In fact, Alice in Wonderland and Alice Through the Looking Glass might provide excellent bedtime re-reading for our Archbishop of Canterbury-designate in preparation for his role ahead.

A Plea for 100 Days for Cantuar-in-Waiting

The enthronement is in 133 days time. After that, would it be too much to ask for 100 days grace before we begin to judge Archbishop Justin Welby as our Primate? That makes 233 days in all in which to pray, think and consult, all of which he has declared he will do.

Now is the time to lobby, perhaps, but not yet to judge, certainly not yet to condemn.

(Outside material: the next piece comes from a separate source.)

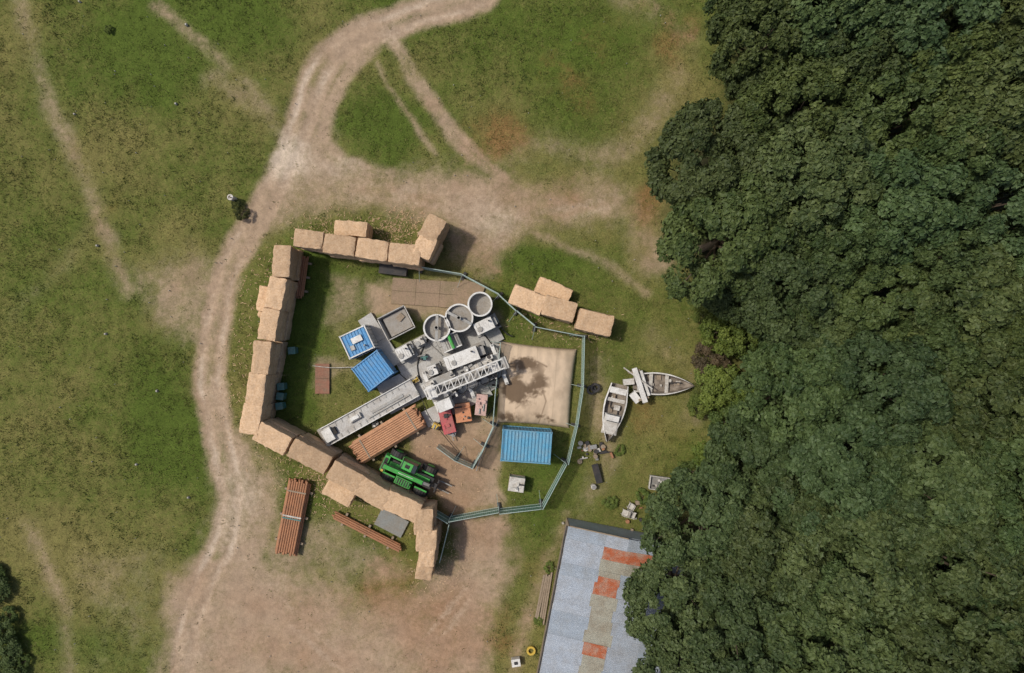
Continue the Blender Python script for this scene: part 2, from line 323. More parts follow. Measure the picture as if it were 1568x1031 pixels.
# ---------------------------------------------------------------- straw bales
def bale_geo(cx,cy,cz,l,w,h,ang,tilt=0):
    nx_,ny_,nz_=14,8,5
    V=[];F=[]
    def face(f,nu,nv):
        o=len(V)
        for j in range(nv+1):
            for i in range(nu+1): V.append(f(i/nu*2-1,j/nv*2-1))
        for j in range(nv):
            for i in range(nu):
                a=o+j*(nu+1)+i; F.append((a,a+1,a+nu+2,a+nu+1))
    face(lambda u,v:(u,v,1),nx_,ny_);face(lambda u,v:(-u,v,-1),nx_,ny_)
    face(lambda u,v:(u,-1,v),nx_,nz_);face(lambda u,v:(-u,1,v),nx_,nz_)
    face(lambda u,v:(1,u,v),ny_,nz_);face(lambda u,v:(-1,-u,v),ny_,nz_)
    V=np.array(V,float)
    hs=np.array([l/2,w/2,h/2]); P_=V*hs; r=.11
    inner=np.clip(P_,-(hs-r),hs-r); d=P_-inner; n=np.linalg.norm(d,axis=1,keepdims=True); P_=inner+np.where(n>1e-6,d/np.maximum(n,1e-6)*np.minimum(n,r),0)
    sd=random.random()*100
    off=np.stack([vnoise(P_[:,0]*1.0+sd,P_[:,1]*1+P_[:,2]*1.7+sd,.25,i+5)-.5 for i in range(3)],1)*.12
    P_=P_+off
    a=math.radians(ang); c,s=math.cos(a),math.sin(a); t=math.radians(tilt)
    Q=P_.copy(); Q[:,2]=P_[:,2]+P_[:,0]*math.sin(t)
    return np.stack([Q[:,0]*c-Q[:,1]*s+cx,Q[:,0]*s+Q[:,1]*c+cy,Q[:,2]+cz],1),np.array(F)
def bale_wall(name,bales,bh=1.2):
    VV=[];FF=[];T=[];o=0
    for (px,py,l,w,ang,lev) in bales:
        top=lev*bh; x,y,_=W(px,py,top); k=CH/(CH-top)
        l_=l/S/k; w_=w/S/k
        for i in range(lev):
            j=0 if i==lev-1 else 1
            v,f=bale_geo(x+random.uniform(-.07,.07)*j+random.uniform(-.04,.04),y+random.uniform(-.07,.07)*j,i*bh+bh/2-.04+random.uniform(-.03,.03),l_*.985,w_*.98,bh*.985,ang+random.uniform(-3,3),random.uniform(-1.5,1.5))
            VV.append(v);FF.append(f+o);o+=len(v);T.append(np.full(len(v),random.random()))
    me=npmesh(name,np.concatenate(VV),np.concatenate(FF),[straw],attrs={'tone':('FLOAT','POINT',np.concatenate(T))},smooth=True)
    ob=bpy.data.objects.new(name,me);COL.objects.link(ob);return ob
bale_wall('straw_bale_wall',[(430,400,50,28,-96+180,3),(422,449,50,28,-100+180,3),(411,497,50,29,80,3),(400,548,52,29,82,3),(391,597,52,29,80,3),(384,642,48,31,81,3),(403,458,40,20,80,2),(402,477,20,14,80,1)])
bale_wall('straw_bale_wall',[(472,366,46,28,-10,3),(519,375,50,31,-7,3),(569,382,50,32,-7,3),(619,389,50,32,-7,3),(536,350,52,24,-4,2),(661,350,40,31,62,3),(650,377,36,31,64,3)])
bale_wall('straw_bale_wall',[(417,672,56,32,-25,3),(474,699,66,32,-27,3),(529,731,56,32,-28,3),(571,756,54,33,-29,3),(615,776,58,33,-27,3),(519,754,48,30,-30,2),(649,800,30,42,0,3),(653,829,32,36,-4,3),(653,853,26,33,-4,3),(650,874,26,30,-6,2)])
bale_wall('straw_bale_stack',[(808,459,54,32,-20,2),(856,473,52,32,-17,2),(911,494,56,34,-15,2),(848,446,56,28,-23,1)])
def loose():
    r=np.random.default_rng(9); C=[]
    for (a,b,sd,n) in [((400,380),(365,660),22,350),((455,345),(640,365),16,400),((400,690),(600,790),24,400),((650,890),(700,840),22,300),((800,480),(930,515),16,250),((590,345),(640,340),14,300),((620,650),(700,760),40,300),((470,720),(510,760),18,200)]:
        t=r.random(n); C.append(np.stack([a[0]+(b[0]-a[0])*t+r.normal(0,sd,n),a[1]+(b[1]-a[1])*t+r.normal(0,sd,n)],1))
    C=np.concatenate(C); x=(C[:,0]-784)/S;y=(515.5-C[:,1])/S; D=ground_masks(x,y)[0]; z=gz(x,y,D)-.10+.05
    a=r.uniform(0,3.14,len(x)); l=r.uniform(.04,.14,len(x)); w=r.uniform(.008,.022,len(x)); ca,sa=np.cos(a),np.sin(a)
    V=np.stack([np.stack([x+ca*l*i-sa*w*j,y+sa*l*i+ca*w*j,z+.02*i],1) for i,j in((-1,-1),(1,-1),(1,1),(-1,1))],1).reshape(-1,3)
    me=npmesh('loose_straw',V,np.arange(len(V)).reshape(-1,4),[straw],attrs={'tone':('FLOAT','POINT',np.repeat(r.random(len(x)),4))}); COL.objects.link(bpy.data.objects.new('loose_straw',me))
loose()
# ---------------------------------------------------------------- fence
net=bpy.data.materials.new('debris_netting'); net.use_nodes=True
nt=net.node_tree; b=nt.nodes['Principled BSDF']; b.inputs['Base Color'].default_value=(0.13,0.30,0.25,1); b.inputs['Roughness'].default_value=.7
tr=nd(nt,'ShaderNodeBsdfTransparent'); mxs=nd(nt,'ShaderNodeMixShader'); mxs.inputs[0].default_value=.6
nt.links.new(tr.outputs[0],mxs.inputs[1]); nt.links.new(b.outputs[0],mxs.inputs[2]); nt.links.new(mxs.outputs[0],nt.nodes['Material Output'].inputs['Surface'])
galvp=mat('galvanised_tube',(0.42,0.52,0.48),.45,.2,dirt=.2)
def fence(name,pts,netting=True,H=2.0):
    mb=MB(); P3=[Vector(W(*p)) for p in pts]
    for a,b_ in zip(P3[:-1],P3[1:]):
        d=b_-a; L_=d.length; n=max(1,round(L_/3.4)); u=d/L_; nrm=Vector((-u.y,u.x,0))
        for i in range(n):
            o1=nrm*random.uniform(-.08,.08);o2=nrm*random.uniform(-.08,.08)
            p=a+u*(L_*i/n+.03)+o1;q=a+u*(L_*(i+1)/n-.03)+o2
            for e in(p,q): mb.cyl(e,e+Vector((0,0,H)),.025,galvp,n=6)
            for z in(.15,H*.5,H): mb.cyl(p+Vector((0,0,z)),q+Vector((0,0,z)),.03 if z==H else .02,galvp,n=6)
            m_=24
            for k in range(1,m_):
                e=p.lerp(q,k/m_); mb.cyl(e+Vector((0,0,.15)),e+Vector((0,0,H)),.006,galvp,n=3,caps=False)
            if netting:
                s=nrm*.035; z0=.12
                nn=6; vs=[]
                for k in range(nn+1):
                    e=p.lerp(q,k/nn)+s+nrm*random.uniform(0,.03); vs+=[e+Vector((0,0,z0)),e+Vector((0,0,H-.05+random.uniform(-.04,.02)))]
                mb.add(vs,[(2*k,2*k+2,2*k+3,2*k+1) for k in range(nn)],net)
            ang=math.degrees(math.atan2(u.y,u.x))
            mb.box((p.x,p.y,.06),(.25,.75,.16),dark,rz=ang)
            if i%2==0:
                c=p+nrm*-1.1; mb.cyl(p+Vector((0,0,1.5)),c,.02,galvp,n=5)
    return mb.obj(name)
fence('mesh_fence',[(645,412),(710,422),(765,452),(790,478),(818,500),(890,514),(889,590),(880,650),(866,705),(828,771),(765,777),(690,791),(668,779)])
fence('mesh_fence',[(690,793),(676,850)])
fence('mesh_fence',[(766,524),(759,590),(756,648),(742,680),(725,712),(700,700),(672,680)])
# ---------------------------------------------------------------- trackway mats
def pad(mb,px,py,l,w,ang,z,m,pl=2.4,pw=1.2):
    x,y,_=W(px,py,0); mb.T=Matrix.Translation((x,y,0))@Matrix.Rotation(math.radians(ang),4,'Z')
    l/=S;w/=S; nx_=max(1,round(l/pl));ny_=max(1,round(w/pw))
    for i in range(nx_):
        for j in range(ny_):
            mb.box((-l/2+(i+.5)*l/nx_,-w/2+(j+.5)*w/ny_,z/2+random.uniform(0,.015)-.05),(l/nx_-.02,w/ny_-.02,z+.1),m,rz=random.uniform(-.5,.5))
    mb.T=Matrix.Identity(4)
mb=MB()
mg2=mat('mat_grey_b',(0.45,0.44,0.42),0.8,dirt=0.55,dcol=(0.28,0.25,0.21),scale=.8)
pad(mb,706,556,130,118,27,.10,mgrey); pad(mb,628,592,90,50,27,.16,mg2); pad(mb,700,618,110,26,27,.2,mg2)
pad(mb,583,522,88,24,-57,.22,mg2); pad(mb,640,545,70,50,27,.13,mgrey); pad(mb,745,505,36,50,27,.16,mgrey)
mb.obj('trackway_mats',bevel=.01)
mb=MB(); pad(mb,655,449,110,40,-4,.02,ply,2.4,1.2); pad(mb,494,580,22,46,0,.04,mat('red_brown_board',(.27,.13,.085),.85,dirt=.7),1.2,1.2); pad(mb,720,450,36,36,-20,.05,ply)
mb.obj('plywood_boards')
mb=MB(); pad(mb,600,800,46,28,-27,.12,mat('steel_plate',(.20,.21,.20),.6,dirt=.5),2.4,2.4); mb.obj('steel_sheet')
mb=MB(); pad(mb,604,413,42,18,-7,.7,dark,2.4,1.2); mb.obj('dark_tarpaulin')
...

I quote Grandmere Mimi’s prayer from the 1979 Book of Common Prayer of The Episcopal Church, which she calls ‘The Bloggers’ Prayer’:

Almighty God, you proclaim your truth in every age by many voices: Direct, in our time, we pray, those who speak where many listen and write what many read; that they may do their part in making the heart of this people wise, its mind sound, and its will righteous; to the honor of Jesus Christ our Lord.

 

And a prayer for Unity from the 1662 Book of Common Prayer for the day of Accession of a monarch:
O God, the Father of our Lord Jesus Christ, our only Saviour, the Prince of Peace; Give us grace seriously to lay to heart the great dangers we are in by our unhappy divisions. Take away all hatred and prejudice, and whatsoever else may hinder us from godly Union and Concord; that, as there is but one Body, and one Spirit, and one Hope of our Calling, one Lord, one Faith, one Baptism, one God and Father of us all, so we may henceforth be all of one heart, and of one soul, united in one holy bond of Truth and Peace, of Faith and Charity, and may with one mind and one mouth glorify thee; through Jesus Christ our Lord, Amen.